* Begin DATASET ENTRIES *

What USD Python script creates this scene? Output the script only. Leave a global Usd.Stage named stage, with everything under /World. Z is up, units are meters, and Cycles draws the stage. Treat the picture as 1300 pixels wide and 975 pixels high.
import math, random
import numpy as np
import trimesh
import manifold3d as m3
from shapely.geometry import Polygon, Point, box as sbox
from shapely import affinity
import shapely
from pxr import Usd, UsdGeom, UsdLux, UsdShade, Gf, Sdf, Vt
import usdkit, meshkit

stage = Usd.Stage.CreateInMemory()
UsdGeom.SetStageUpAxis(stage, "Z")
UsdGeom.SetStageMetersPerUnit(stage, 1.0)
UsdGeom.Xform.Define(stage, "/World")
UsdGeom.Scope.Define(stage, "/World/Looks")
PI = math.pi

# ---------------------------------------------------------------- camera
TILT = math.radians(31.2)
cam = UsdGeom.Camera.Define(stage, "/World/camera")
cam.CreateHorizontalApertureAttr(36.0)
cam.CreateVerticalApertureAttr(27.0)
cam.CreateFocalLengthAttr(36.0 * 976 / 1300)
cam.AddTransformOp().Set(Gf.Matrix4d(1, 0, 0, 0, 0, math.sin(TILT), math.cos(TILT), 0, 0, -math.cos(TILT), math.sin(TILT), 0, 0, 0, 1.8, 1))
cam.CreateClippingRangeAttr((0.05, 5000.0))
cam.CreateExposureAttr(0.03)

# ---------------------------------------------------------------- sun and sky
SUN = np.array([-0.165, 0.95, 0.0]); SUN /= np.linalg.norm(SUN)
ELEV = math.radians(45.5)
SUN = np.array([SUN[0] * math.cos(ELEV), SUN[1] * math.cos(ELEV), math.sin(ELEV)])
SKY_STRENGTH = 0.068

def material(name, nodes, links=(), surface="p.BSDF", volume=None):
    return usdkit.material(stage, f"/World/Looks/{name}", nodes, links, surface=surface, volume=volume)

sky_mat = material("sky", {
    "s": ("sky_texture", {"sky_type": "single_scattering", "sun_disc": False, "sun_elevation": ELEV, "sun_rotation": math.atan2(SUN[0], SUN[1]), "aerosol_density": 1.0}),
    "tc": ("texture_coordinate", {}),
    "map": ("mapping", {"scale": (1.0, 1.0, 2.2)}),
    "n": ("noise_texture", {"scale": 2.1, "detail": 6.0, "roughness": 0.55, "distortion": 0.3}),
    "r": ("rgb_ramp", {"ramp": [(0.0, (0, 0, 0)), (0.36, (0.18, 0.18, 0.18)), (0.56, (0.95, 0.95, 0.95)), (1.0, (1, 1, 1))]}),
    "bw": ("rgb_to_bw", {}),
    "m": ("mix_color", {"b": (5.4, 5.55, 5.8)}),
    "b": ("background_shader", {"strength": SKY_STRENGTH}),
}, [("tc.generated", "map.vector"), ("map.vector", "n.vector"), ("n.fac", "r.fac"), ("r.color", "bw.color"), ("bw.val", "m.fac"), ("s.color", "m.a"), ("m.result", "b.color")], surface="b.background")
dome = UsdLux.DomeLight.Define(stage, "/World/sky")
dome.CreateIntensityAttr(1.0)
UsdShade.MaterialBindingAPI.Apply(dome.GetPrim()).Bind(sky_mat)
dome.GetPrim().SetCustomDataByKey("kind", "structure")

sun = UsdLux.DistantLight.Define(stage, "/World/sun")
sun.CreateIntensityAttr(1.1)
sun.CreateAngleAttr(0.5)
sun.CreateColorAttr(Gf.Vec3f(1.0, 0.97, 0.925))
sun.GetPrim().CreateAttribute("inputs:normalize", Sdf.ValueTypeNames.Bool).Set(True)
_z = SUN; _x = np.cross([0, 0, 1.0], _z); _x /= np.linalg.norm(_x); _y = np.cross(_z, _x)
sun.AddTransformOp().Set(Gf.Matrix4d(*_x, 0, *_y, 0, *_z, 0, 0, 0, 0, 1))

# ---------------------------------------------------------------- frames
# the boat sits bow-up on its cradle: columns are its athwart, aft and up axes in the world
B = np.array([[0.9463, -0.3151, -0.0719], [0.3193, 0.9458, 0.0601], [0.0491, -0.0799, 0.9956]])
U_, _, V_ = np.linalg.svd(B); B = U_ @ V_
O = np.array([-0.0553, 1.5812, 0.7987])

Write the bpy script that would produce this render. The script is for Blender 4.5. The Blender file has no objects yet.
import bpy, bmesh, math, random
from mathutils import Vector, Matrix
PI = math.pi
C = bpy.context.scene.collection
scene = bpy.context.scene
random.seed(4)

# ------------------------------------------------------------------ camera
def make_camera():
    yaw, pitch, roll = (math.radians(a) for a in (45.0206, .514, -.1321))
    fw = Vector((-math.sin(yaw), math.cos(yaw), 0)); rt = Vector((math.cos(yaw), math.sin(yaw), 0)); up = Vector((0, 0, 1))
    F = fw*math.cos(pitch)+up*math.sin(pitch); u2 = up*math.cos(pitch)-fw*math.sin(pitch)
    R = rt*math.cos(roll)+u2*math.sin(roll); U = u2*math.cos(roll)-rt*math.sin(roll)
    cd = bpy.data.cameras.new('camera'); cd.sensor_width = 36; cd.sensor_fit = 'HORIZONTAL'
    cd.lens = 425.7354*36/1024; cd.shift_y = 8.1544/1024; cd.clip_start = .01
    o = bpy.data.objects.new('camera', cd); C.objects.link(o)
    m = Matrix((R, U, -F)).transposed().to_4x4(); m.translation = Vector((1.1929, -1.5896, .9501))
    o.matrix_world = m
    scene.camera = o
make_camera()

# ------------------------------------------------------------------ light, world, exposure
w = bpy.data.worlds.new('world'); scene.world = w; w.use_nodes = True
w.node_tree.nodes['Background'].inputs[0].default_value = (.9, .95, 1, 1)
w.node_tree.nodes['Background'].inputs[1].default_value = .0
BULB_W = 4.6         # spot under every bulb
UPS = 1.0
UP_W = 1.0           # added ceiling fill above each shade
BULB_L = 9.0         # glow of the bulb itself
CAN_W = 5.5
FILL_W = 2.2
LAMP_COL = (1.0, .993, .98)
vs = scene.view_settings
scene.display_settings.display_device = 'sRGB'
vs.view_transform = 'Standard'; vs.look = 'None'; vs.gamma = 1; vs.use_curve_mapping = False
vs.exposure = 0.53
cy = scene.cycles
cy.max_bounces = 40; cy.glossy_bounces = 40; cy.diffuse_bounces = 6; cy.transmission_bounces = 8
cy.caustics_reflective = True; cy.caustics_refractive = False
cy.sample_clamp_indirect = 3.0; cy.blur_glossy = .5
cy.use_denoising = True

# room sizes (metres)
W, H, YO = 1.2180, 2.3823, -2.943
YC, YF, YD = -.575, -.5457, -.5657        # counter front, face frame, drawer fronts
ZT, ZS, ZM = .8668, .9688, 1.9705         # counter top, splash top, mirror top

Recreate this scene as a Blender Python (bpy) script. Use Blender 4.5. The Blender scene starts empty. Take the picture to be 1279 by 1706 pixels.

* End DATASET ENTRIES *

OBJECTIVE
Write out the entries in full, exactly as given.

RESULT FOR THIS TASK
What USD Python script creates this scene? Output the script only. Leave a global Usd.Stage named stage, with everything under /World. Z is up, units are meters, and Cycles draws the stage. Treat the picture as 1300 pixels wide and 975 pixels high.
import math, random
import numpy as np
import trimesh
import manifold3d as m3
from shapely.geometry import Polygon, Point, box as sbox
from shapely import affinity
import shapely
from pxr import Usd, UsdGeom, UsdLux, UsdShade, Gf, Sdf, Vt
import usdkit, meshkit

stage = Usd.Stage.CreateInMemory()
UsdGeom.SetStageUpAxis(stage, "Z")
UsdGeom.SetStageMetersPerUnit(stage, 1.0)
UsdGeom.Xform.Define(stage, "/World")
UsdGeom.Scope.Define(stage, "/World/Looks")
PI = math.pi

# ---------------------------------------------------------------- camera
TILT = math.radians(31.2)
cam = UsdGeom.Camera.Define(stage, "/World/camera")
cam.CreateHorizontalApertureAttr(36.0)
cam.CreateVerticalApertureAttr(27.0)
cam.CreateFocalLengthAttr(36.0 * 976 / 1300)
cam.AddTransformOp().Set(Gf.Matrix4d(1, 0, 0, 0, 0, math.sin(TILT), math.cos(TILT), 0, 0, -math.cos(TILT), math.sin(TILT), 0, 0, 0, 1.8, 1))
cam.CreateClippingRangeAttr((0.05, 5000.0))
cam.CreateExposureAttr(0.03)

# ---------------------------------------------------------------- sun and sky
SUN = np.array([-0.165, 0.95, 0.0]); SUN /= np.linalg.norm(SUN)
ELEV = math.radians(45.5)
SUN = np.array([SUN[0] * math.cos(ELEV), SUN[1] * math.cos(ELEV), math.sin(ELEV)])
SKY_STRENGTH = 0.068

def material(name, nodes, links=(), surface="p.BSDF", volume=None):
    return usdkit.material(stage, f"/World/Looks/{name}", nodes, links, surface=surface, volume=volume)

sky_mat = material("sky", {
    "s": ("sky_texture", {"sky_type": "single_scattering", "sun_disc": False, "sun_elevation": ELEV, "sun_rotation": math.atan2(SUN[0], SUN[1]), "aerosol_density": 1.0}),
    "tc": ("texture_coordinate", {}),
    "map": ("mapping", {"scale": (1.0, 1.0, 2.2)}),
    "n": ("noise_texture", {"scale": 2.1, "detail": 6.0, "roughness": 0.55, "distortion": 0.3}),
    "r": ("rgb_ramp", {"ramp": [(0.0, (0, 0, 0)), (0.36, (0.18, 0.18, 0.18)), (0.56, (0.95, 0.95, 0.95)), (1.0, (1, 1, 1))]}),
    "bw": ("rgb_to_bw", {}),
    "m": ("mix_color", {"b": (5.4, 5.55, 5.8)}),
    "b": ("background_shader", {"strength": SKY_STRENGTH}),
}, [("tc.generated", "map.vector"), ("map.vector", "n.vector"), ("n.fac", "r.fac"), ("r.color", "bw.color"), ("bw.val", "m.fac"), ("s.color", "m.a"), ("m.result", "b.color")], surface="b.background")
dome = UsdLux.DomeLight.Define(stage, "/World/sky")
dome.CreateIntensityAttr(1.0)
UsdShade.MaterialBindingAPI.Apply(dome.GetPrim()).Bind(sky_mat)
dome.GetPrim().SetCustomDataByKey("kind", "structure")

sun = UsdLux.DistantLight.Define(stage, "/World/sun")
sun.CreateIntensityAttr(1.1)
sun.CreateAngleAttr(0.5)
sun.CreateColorAttr(Gf.Vec3f(1.0, 0.97, 0.925))
sun.GetPrim().CreateAttribute("inputs:normalize", Sdf.ValueTypeNames.Bool).Set(True)
_z = SUN; _x = np.cross([0, 0, 1.0], _z); _x /= np.linalg.norm(_x); _y = np.cross(_z, _x)
sun.AddTransformOp().Set(Gf.Matrix4d(*_x, 0, *_y, 0, *_z, 0, 0, 0, 0, 1))

# ---------------------------------------------------------------- frames
# the boat sits bow-up on its cradle: columns are its athwart, aft and up axes in the world
B = np.array([[0.9463, -0.3151, -0.0719], [0.3193, 0.9458, 0.0601], [0.0491, -0.0799, 0.9956]])
U_, _, V_ = np.linalg.svd(B); B = U_ @ V_
O = np.array([-0.0553, 1.5812, 0.7987])

Write the bpy script that would produce this render. The script is for Blender 4.5. The Blender file has no objects yet.
import bpy, bmesh, math, random
from mathutils import Vector, Matrix
PI = math.pi
C = bpy.context.scene.collection
scene = bpy.context.scene
random.seed(4)

# ------------------------------------------------------------------ camera
def make_camera():
    yaw, pitch, roll = (math.radians(a) for a in (45.0206, .514, -.1321))
    fw = Vector((-math.sin(yaw), math.cos(yaw), 0)); rt = Vector((math.cos(yaw), math.sin(yaw), 0)); up = Vector((0, 0, 1))
    F = fw*math.cos(pitch)+up*math.sin(pitch); u2 = up*math.cos(pitch)-fw*math.sin(pitch)
    R = rt*math.cos(roll)+u2*math.sin(roll); U = u2*math.cos(roll)-rt*math.sin(roll)
    cd = bpy.data.cameras.new('camera'); cd.sensor_width = 36; cd.sensor_fit = 'HORIZONTAL'
    cd.lens = 425.7354*36/1024; cd.shift_y = 8.1544/1024; cd.clip_start = .01
    o = bpy.data.objects.new('camera', cd); C.objects.link(o)
    m = Matrix((R, U, -F)).transposed().to_4x4(); m.translation = Vector((1.1929, -1.5896, .9501))
    o.matrix_world = m
    scene.camera = o
make_camera()

# ------------------------------------------------------------------ light, world, exposure
w = bpy.data.worlds.new('world'); scene.world = w; w.use_nodes = True
w.node_tree.nodes['Background'].inputs[0].default_value = (.9, .95, 1, 1)
w.node_tree.nodes['Background'].inputs[1].default_value = .0
BULB_W = 4.6         # spot under every bulb
UPS = 1.0
UP_W = 1.0           # added ceiling fill above each shade
BULB_L = 9.0         # glow of the bulb itself
CAN_W = 5.5
FILL_W = 2.2
LAMP_COL = (1.0, .993, .98)
vs = scene.view_settings
scene.display_settings.display_device = 'sRGB'
vs.view_transform = 'Standard'; vs.look = 'None'; vs.gamma = 1; vs.use_curve_mapping = False
vs.exposure = 0.53
cy = scene.cycles
cy.max_bounces = 40; cy.glossy_bounces = 40; cy.diffuse_bounces = 6; cy.transmission_bounces = 8
cy.caustics_reflective = True; cy.caustics_refractive = False
cy.sample_clamp_indirect = 3.0; cy.blur_glossy = .5
cy.use_denoising = True

# room sizes (metres)
W, H, YO = 1.2180, 2.3823, -2.943
YC, YF, YD = -.575, -.5457, -.5657        # counter front, face frame, drawer fronts
ZT, ZS, ZM = .8668, .9688, 1.9705         # counter top, splash top, mirror top

Recreate this scene as a Blender Python (bpy) script. Use Blender 4.5. The Blender scene starts empty. Take the picture to be 1279 by 1706 pixels.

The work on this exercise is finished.